Gauguin and his disciples of Pont-Aven give the clearest pictorial interpretation of what was described as an ‘ideational, synthetic, subjective, decorative’ aim. Local colour was emphasized and given an emotional value, and was substituted for the Impressionist use of light. Black outlines stressed the decorative and symbolic character of such a work as Gauguin's Le Christ Jaune.

Originating in France in the 1880s, Symbolism developed after Romanticism and before surrealism in its exploration of the world of imaginative, dreamlike fantasy. Deliberately nonrealistic, many Symbolist painters followed their literary counterparts in using macabre, gruesome, or erotic themes; for example, the Bible story of Salomé, who requested the beheading of John the Baptist, was a favourite subject of artists and writers during this period. Gauguin and his followers used more commonplace imagery such as peasant scenes, inspired with a sense of mystical intensity.

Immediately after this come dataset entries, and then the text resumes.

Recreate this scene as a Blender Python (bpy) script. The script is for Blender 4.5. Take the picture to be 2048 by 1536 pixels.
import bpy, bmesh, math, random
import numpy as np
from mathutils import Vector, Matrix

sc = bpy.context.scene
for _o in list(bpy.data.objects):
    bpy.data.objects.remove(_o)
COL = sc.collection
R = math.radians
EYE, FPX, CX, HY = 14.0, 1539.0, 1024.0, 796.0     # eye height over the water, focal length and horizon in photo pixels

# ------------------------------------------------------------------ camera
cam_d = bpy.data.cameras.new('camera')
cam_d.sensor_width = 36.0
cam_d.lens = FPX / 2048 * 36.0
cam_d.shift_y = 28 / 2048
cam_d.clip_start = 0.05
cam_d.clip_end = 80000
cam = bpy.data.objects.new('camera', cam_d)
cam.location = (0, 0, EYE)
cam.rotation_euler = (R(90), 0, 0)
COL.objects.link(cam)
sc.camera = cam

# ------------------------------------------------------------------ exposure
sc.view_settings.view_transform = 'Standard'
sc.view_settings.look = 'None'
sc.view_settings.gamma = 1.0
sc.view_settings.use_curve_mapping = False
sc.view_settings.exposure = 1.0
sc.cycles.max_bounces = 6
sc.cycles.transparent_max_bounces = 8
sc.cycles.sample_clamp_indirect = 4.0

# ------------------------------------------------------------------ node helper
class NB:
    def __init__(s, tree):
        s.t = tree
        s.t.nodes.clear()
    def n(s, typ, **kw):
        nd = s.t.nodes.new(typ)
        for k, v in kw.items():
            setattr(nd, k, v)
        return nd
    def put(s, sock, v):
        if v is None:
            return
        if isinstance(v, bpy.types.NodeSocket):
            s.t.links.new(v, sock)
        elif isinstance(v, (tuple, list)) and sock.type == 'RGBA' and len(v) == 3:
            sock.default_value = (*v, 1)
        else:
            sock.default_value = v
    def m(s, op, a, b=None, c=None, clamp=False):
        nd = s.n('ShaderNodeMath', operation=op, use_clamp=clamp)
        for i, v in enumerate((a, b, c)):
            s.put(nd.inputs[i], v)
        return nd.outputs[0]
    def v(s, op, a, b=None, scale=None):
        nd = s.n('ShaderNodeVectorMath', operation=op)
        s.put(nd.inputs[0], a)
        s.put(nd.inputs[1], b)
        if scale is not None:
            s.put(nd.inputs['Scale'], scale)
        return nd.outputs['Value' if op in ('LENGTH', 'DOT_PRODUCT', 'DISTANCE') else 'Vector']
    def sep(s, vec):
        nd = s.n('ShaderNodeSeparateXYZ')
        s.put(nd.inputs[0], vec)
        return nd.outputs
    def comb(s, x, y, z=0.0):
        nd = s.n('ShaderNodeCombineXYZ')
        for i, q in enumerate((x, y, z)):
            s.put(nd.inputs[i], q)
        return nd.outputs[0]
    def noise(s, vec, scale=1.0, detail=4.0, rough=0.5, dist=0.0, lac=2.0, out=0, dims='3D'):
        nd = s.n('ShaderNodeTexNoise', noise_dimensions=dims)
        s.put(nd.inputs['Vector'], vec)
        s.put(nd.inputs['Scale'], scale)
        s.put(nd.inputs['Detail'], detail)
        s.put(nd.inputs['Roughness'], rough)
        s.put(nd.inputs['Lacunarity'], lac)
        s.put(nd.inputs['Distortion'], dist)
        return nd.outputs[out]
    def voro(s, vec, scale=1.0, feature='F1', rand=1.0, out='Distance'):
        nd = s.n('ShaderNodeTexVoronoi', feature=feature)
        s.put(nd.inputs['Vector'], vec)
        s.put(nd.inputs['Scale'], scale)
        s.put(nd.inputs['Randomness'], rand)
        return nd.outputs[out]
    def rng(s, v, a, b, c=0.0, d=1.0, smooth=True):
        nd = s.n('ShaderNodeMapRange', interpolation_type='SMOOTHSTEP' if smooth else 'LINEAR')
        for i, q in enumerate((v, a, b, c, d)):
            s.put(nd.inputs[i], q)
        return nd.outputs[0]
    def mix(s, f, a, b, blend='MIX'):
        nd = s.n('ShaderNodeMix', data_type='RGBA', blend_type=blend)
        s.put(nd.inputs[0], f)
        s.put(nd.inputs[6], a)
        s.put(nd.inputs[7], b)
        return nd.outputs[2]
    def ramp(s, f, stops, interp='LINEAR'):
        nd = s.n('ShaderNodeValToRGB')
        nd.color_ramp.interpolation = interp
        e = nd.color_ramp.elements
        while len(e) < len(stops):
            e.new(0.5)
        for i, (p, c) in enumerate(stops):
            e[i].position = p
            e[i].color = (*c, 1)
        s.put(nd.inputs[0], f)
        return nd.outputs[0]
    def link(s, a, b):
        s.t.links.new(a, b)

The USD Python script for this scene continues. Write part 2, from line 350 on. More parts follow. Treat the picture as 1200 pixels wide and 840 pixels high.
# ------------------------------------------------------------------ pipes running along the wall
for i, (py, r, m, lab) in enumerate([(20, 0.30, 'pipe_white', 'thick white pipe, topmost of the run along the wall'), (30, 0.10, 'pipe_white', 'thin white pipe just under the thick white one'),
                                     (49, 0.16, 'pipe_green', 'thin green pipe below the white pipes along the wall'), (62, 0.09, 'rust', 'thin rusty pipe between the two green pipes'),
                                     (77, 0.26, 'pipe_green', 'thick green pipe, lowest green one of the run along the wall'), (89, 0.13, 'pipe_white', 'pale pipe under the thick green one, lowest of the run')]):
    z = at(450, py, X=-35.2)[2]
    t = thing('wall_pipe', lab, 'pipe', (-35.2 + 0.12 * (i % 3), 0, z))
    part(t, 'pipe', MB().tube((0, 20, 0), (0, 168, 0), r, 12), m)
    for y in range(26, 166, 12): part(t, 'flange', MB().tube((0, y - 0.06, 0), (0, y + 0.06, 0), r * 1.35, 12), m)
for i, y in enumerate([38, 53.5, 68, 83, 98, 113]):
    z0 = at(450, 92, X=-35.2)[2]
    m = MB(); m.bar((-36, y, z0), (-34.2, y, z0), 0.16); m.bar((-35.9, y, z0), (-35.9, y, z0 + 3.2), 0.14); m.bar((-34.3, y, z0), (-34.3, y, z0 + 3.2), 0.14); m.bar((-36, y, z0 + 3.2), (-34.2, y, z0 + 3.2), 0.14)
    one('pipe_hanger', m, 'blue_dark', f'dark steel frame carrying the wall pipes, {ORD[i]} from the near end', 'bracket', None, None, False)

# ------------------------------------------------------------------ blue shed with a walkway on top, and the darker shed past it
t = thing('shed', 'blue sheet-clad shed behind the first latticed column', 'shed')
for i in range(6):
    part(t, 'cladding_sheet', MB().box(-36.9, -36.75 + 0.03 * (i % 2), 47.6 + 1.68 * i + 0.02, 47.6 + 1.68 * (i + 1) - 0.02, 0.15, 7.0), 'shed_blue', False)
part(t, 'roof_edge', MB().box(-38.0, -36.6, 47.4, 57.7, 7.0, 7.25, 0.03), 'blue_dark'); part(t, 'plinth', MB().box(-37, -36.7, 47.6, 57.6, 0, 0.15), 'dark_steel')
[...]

In addition to shared subject matter, Symbolist critics identified formal similarities between the visual, literary, and musical arts; just as the Symbolist poets felt that meaning could be expressed through the sound and rhythm of their verse, so the artists saw colour and form as capable of embodying ideas.

The influence of Symbolist ideas on European art has proved far-reaching, and can be traced in the work of artists such as Paul Cézanne, Vincent van Gogh, Georges Seurat, James Ensor, Edvard Munch, Gustav Klimt, Ferdinand Hodler, Pablo Picasso, Henri Matisse, and Vasily Kandinsky.

Symbolism

Late 19th-century movement in French poetry, which inspired a similar trend in French painting. The Symbolist poets used words for their symbolic rather than concrete meaning. Leading exponents were Paul Verlaine, Stéphane Mallarmé, and Arthur Rimbaud.

The poetry and criticism of Charles Baudelaire provided much of the inspiration for the Symbolists poets. On 18 September 1886 Jean Moréas published a Symbolist manifesto in the Paris journal Le Figaro, in which he claimed that it was the function of art ‘to clothe the idea in sensuous form’; a concern with sensuous beauty of form, particularly the musical quality of verse, as well the use of ideal, mythological, or occult imagery, are typical of much Symbolist poetry. The writers were thus reacting against the realistic and naturalistic modes of expression current at the time.

The Symbolist movement as a whole embraced a variety of different art forms, and there was considerable cross-fertilization between poetry, art, and music. Symbolism also found literary expression in the drama of Villiers de l'Isle-Adam and Maurice Maeterlinck, and the novels of J K Huysmans and Eduoard Dujardin. Poets who have been influenced by the Symbolists include Jules Laforgue, Paul Claudel, Paul Valéry, Ezra Pound, T S Eliot, Wallace Stevens, W B Yeats, Stefan George, and Rainer Maria Rilke.